_Data records_.
** START **

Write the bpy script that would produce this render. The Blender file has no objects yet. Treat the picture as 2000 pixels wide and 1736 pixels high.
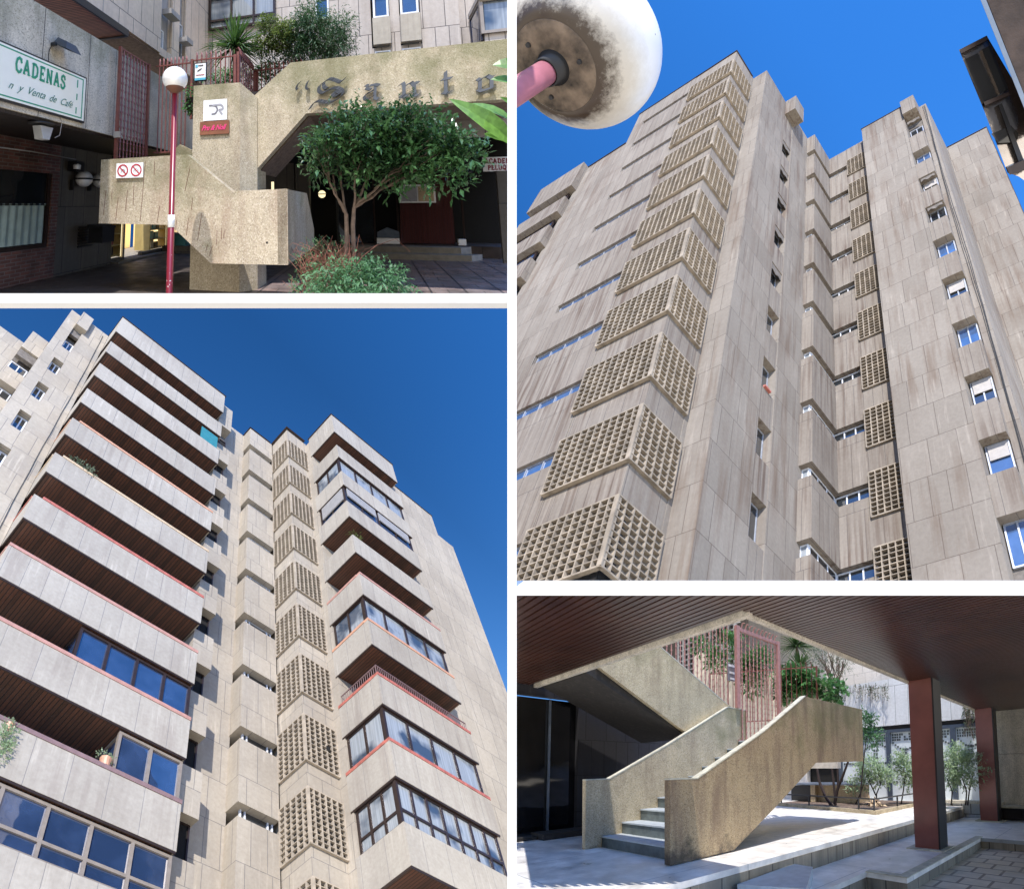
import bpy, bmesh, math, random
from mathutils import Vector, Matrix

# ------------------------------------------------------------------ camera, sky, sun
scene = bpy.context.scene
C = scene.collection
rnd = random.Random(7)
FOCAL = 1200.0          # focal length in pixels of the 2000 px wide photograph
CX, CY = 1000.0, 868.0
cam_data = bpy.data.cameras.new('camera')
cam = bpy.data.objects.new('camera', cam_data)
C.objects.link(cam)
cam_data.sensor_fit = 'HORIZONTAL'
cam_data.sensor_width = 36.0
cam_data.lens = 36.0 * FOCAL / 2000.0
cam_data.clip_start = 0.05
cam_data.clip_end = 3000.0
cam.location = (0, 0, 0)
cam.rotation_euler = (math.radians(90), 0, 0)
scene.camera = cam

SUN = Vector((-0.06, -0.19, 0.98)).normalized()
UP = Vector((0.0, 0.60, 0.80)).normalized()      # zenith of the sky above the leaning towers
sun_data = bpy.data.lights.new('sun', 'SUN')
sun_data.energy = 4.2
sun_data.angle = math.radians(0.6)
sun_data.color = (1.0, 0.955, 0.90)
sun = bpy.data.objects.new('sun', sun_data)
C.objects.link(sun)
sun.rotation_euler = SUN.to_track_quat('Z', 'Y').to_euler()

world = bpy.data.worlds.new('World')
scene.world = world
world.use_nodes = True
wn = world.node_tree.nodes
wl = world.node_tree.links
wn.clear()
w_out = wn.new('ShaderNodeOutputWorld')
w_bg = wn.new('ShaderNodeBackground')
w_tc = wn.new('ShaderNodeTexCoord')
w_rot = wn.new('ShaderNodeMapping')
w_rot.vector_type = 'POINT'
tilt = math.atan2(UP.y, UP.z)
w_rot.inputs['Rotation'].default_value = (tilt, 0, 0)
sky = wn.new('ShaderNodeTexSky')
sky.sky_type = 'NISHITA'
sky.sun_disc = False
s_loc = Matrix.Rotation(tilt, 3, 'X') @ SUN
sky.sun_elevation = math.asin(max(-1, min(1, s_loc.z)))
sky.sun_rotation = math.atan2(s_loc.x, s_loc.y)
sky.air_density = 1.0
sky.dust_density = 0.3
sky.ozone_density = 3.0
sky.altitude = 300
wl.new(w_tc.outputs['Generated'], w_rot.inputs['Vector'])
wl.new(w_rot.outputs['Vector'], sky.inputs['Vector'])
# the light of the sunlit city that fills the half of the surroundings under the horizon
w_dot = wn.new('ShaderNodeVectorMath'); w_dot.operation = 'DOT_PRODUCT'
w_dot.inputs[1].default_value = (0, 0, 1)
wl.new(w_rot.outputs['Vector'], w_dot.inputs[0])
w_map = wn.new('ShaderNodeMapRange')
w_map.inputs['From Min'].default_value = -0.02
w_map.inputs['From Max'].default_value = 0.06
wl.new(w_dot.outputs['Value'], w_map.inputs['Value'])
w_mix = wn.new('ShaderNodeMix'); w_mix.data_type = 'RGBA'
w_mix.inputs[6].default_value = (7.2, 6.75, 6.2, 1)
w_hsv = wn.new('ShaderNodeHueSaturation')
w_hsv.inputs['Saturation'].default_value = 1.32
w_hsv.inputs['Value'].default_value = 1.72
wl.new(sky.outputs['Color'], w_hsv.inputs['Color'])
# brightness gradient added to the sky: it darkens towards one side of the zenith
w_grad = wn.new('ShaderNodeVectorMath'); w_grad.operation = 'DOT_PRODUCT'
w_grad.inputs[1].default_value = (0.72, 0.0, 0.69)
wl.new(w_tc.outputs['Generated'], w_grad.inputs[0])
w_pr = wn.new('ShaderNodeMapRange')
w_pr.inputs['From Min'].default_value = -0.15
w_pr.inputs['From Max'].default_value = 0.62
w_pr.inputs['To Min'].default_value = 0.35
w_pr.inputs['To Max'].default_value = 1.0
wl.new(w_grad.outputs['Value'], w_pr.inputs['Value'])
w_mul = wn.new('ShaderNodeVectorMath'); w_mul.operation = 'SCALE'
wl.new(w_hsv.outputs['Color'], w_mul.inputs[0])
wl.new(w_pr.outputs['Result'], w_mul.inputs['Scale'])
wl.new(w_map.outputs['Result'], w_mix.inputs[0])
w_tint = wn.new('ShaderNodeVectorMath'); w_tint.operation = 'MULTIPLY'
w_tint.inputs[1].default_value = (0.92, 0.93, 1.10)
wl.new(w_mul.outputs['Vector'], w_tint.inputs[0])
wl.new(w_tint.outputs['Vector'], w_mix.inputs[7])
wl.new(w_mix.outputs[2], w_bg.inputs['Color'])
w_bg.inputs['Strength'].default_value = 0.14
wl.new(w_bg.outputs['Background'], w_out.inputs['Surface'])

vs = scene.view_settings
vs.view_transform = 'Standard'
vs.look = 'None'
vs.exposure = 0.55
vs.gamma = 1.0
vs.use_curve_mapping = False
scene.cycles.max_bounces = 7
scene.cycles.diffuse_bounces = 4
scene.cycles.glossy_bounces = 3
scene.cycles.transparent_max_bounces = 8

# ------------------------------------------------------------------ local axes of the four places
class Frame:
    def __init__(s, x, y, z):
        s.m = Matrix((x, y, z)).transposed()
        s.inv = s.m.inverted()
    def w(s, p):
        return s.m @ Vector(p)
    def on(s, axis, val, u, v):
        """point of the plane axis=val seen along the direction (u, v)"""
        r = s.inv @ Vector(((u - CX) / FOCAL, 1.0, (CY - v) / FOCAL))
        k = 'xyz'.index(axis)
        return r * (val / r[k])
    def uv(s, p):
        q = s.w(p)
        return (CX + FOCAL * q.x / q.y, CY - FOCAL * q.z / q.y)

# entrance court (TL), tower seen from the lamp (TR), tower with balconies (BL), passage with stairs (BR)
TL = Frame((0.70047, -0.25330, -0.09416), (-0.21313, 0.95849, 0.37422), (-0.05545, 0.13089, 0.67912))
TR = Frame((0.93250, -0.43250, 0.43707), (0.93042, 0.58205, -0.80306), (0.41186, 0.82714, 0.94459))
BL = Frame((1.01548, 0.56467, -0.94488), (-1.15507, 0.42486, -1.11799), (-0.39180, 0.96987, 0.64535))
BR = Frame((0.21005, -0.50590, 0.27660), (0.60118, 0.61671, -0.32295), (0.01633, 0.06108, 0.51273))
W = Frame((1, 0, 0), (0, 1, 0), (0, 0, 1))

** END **
** START **

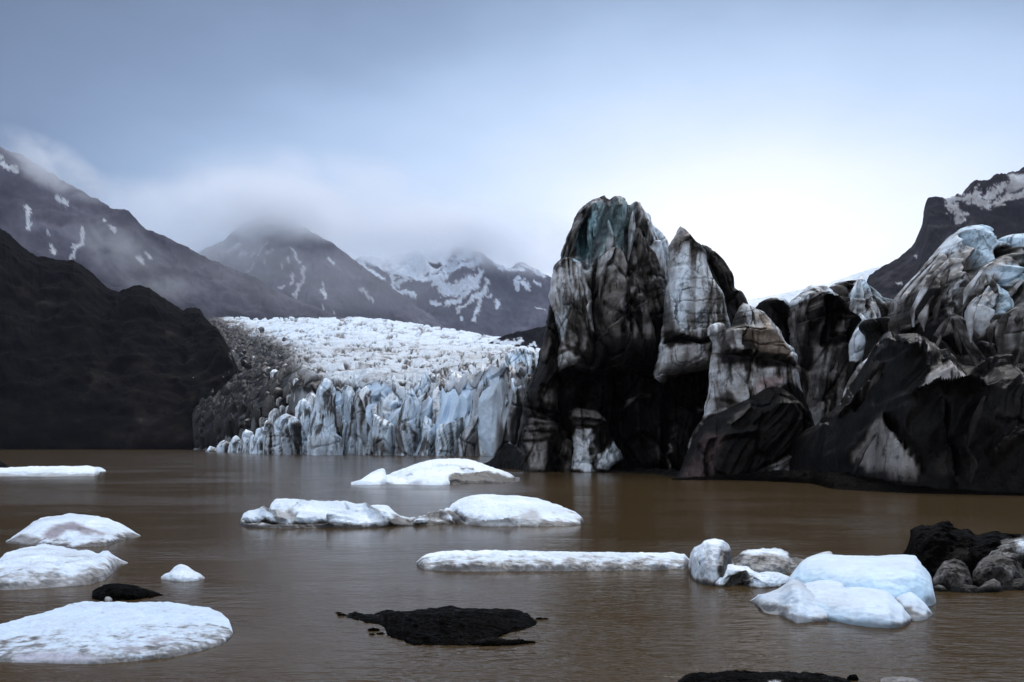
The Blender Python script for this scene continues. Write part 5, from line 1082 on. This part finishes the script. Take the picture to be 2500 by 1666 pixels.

** END **

_Aim_. For the material above, give again only the lines starting at the line that contains "Write the bpy" and ending at the line that contains "sun.rotation_euler = SUN.to_track_quat('Z', 'Y').to_euler()". Pictures do not belong in the copy.

_Task solution_.
Write the bpy script that would produce this render. The Blender file has no objects yet. Treat the picture as 2000 pixels wide and 1736 pixels high.
import bpy, bmesh, math, random
from mathutils import Vector, Matrix

# ------------------------------------------------------------------ camera, sky, sun
scene = bpy.context.scene
C = scene.collection
rnd = random.Random(7)
FOCAL = 1200.0          # focal length in pixels of the 2000 px wide photograph
CX, CY = 1000.0, 868.0
cam_data = bpy.data.cameras.new('camera')
cam = bpy.data.objects.new('camera', cam_data)
C.objects.link(cam)
cam_data.sensor_fit = 'HORIZONTAL'
cam_data.sensor_width = 36.0
cam_data.lens = 36.0 * FOCAL / 2000.0
cam_data.clip_start = 0.05
cam_data.clip_end = 3000.0
cam.location = (0, 0, 0)
cam.rotation_euler = (math.radians(90), 0, 0)
scene.camera = cam

SUN = Vector((-0.06, -0.19, 0.98)).normalized()
UP = Vector((0.0, 0.60, 0.80)).normalized()      # zenith of the sky above the leaning towers
sun_data = bpy.data.lights.new('sun', 'SUN')
sun_data.energy = 4.2
sun_data.angle = math.radians(0.6)
sun_data.color = (1.0, 0.955, 0.90)
sun = bpy.data.objects.new('sun', sun_data)
C.objects.link(sun)
sun.rotation_euler = SUN.to_track_quat('Z', 'Y').to_euler()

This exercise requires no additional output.